En tant qu'ancien directeur général du travail, je peux témoigner que la méthode suivie par notre mission a été innovante. De plus, elle a fonctionné alors que rien n'était gagné d'avance.
Il nous a semblé important de concilier une double approche : intégrer la question de l'assurance chômage dans un schéma plus vaste englobant la dynamique de l'emploi et reconnaître la spécificité de l'intermittence.
Une des particularités de ce secteur est la structuration des acteurs. Outre l'opposition classique entre organisations professionnelles et organisations syndicales, il est caractérisé par des relations délicates entre niveau interprofessionnel et niveau professionnel. Nous avons pu constater, lors de nos réunions, qu'employeurs et salariés des professions concernées, unis dans une alliance objective, contestaient le niveau interprofessionnel.
Il faut donc trouver une méthode en adéquation avec ces particularités en prenant en compte trois niveaux différents.
Le premier niveau mobilise l'ensemble des acteurs – partenaires sociaux au niveau interprofessionnel et au niveau des branches, État, collectivités territoriales – pour essayer de dégager, dans un cadre temporel allant au-delà des deux ou trois années de renégociation de la convention de l'assurance chômage, une vision positive de l'évolution des métiers et des projets économiques. Il s'agit de sortir du psychodrame permanent marqué par la récurrence des crises.
La volonté d'inscrire dans la loi la spécificité de l'intermittence a fait l'objet de polémiques. Pourtant, elle ne partait nullement du principe qu'il fallait sanctuariser le régime dans son état actuel. Comme l'a souligné Jean-Patrick Gille, il règne un climat de suspicion depuis de nombreuses années : certaines organisations professionnelles sont accusées de vouloir supprimer la spécificité de l'intermittence. Il faut admettre que le secteur du spectacle n'est pas régi par les mêmes règles que les autres secteurs, pour la raison simple qu'un acteur ou un technicien doit recourir à des contrats à durée déterminée pour travailler.
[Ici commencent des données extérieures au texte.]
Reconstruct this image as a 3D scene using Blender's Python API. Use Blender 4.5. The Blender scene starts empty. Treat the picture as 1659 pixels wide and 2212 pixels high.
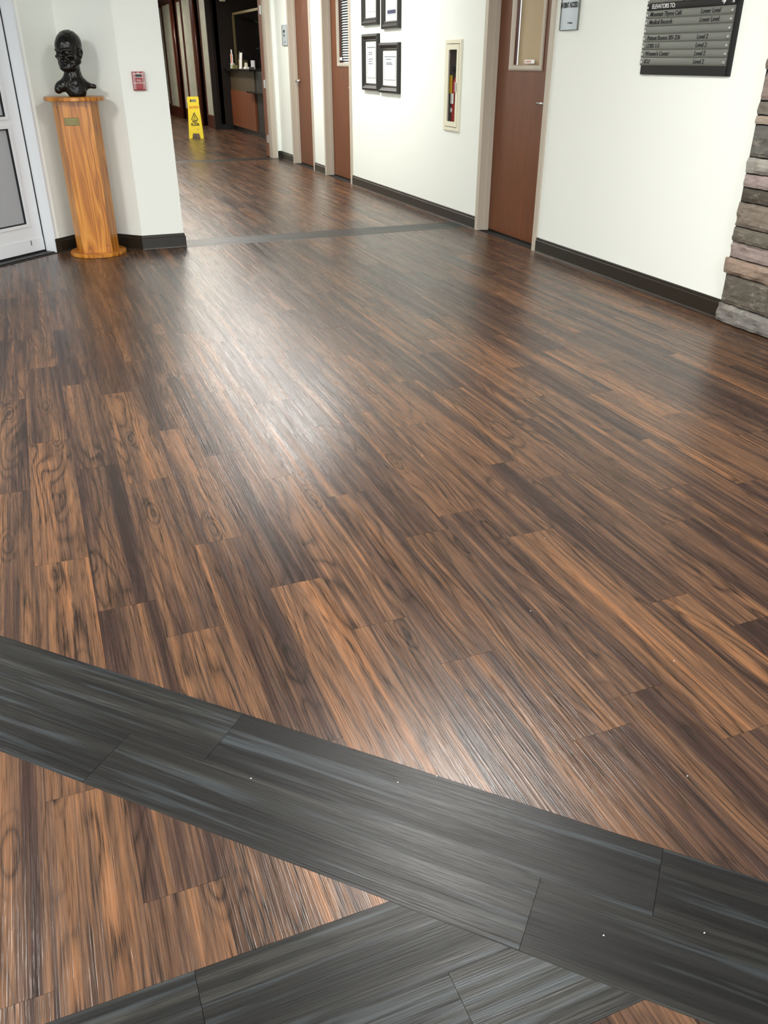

Cela suppose de poser le principe de sa spécificité dans la loi, à charge pour l'État et les partenaires sociaux de trouver des solutions innovantes.
Deuxième niveau : le niveau interprofessionnel, qui prend part à la négociation de la convention d'assurance chômage. La connaissance des métiers et des questions techniques étant plus développée au niveau professionnel qu'au niveau interprofessionnel, il faut éviter que ce dernier négocie une convention à l'aveugle, tout en lui permettant de jouer pleinement son rôle puisqu'il est responsable de l'équilibre général des comptes. Une solution pourrait consister à ce que le niveau interprofessionnel définisse une enveloppe et des grands principes à partir desquels le niveau professionnel élabore des solutions.
Troisième niveau : le niveau des branches. En tant qu'ancien directeur général du travail, j'ai pu suivre de près l'importante opération de restructuration des branches menée à l'initiative de MM. Gérard Larcher, alors ministre du travail, et Renaud Donnedieu de Vabres, ministre de la culture. Dans le secteur du spectacle, le processus, quoique compliqué, a été couronné de succès car les partenaires sociaux ont été très proactifs : le nombre de branches est passé de quarante à huit. Toutefois, l'effort qui a été mené pour définir le CDDU doit être poursuivi. L'un des problèmes posés est de savoir comment parvenir, au niveau des branches ou au niveau interbranches, à un accord sur le champ d'application de ces contrats, la gestion prévisionnelle des emplois et les conditions de travail. Au-delà de la négociation de l'assurance chômage, une vraie réflexion sur les métiers doit être menée au niveau des branches.
L'un des mérites du rapport est de proposer une méthode permettant de fixer les grands principes dans un cadre temporel de cinq ans, une négociation de la convention d'assurance chômage au niveau interprofessionnel qui associe le niveau professionnel, et des négociations sur le contrat d'usage et les conditions de travail au niveau des branches.
Après un démarrage très rude, nous avons réussi à faire en sorte que tout le monde se parle, ce qui est très rare dans le domaine des relations du travail classiques. La mission étant achevée, il s'agit désormais de faire vivre ce qui a été initié dans ce cadre par trois personnes aux profils très différents : le niveau interprofessionnel doit accepter de dialoguer avec le niveau professionnel, ce qui semble difficile pour les représentants des salariés comme pour ceux des employeurs. Dans les organisations patronales notamment, les relations entre les niveaux interprofessionnels et professionnels ne sont pas toujours d'une extrême simplicité.
Nous comptons sur la loi et le plan du Premier ministre pour maintenir la dynamique, car il ne faut surtout pas laisser « retomber le soufflé » si nous ne voulons pas nous retrouver dans la même impasse d'ici deux ou trois ans.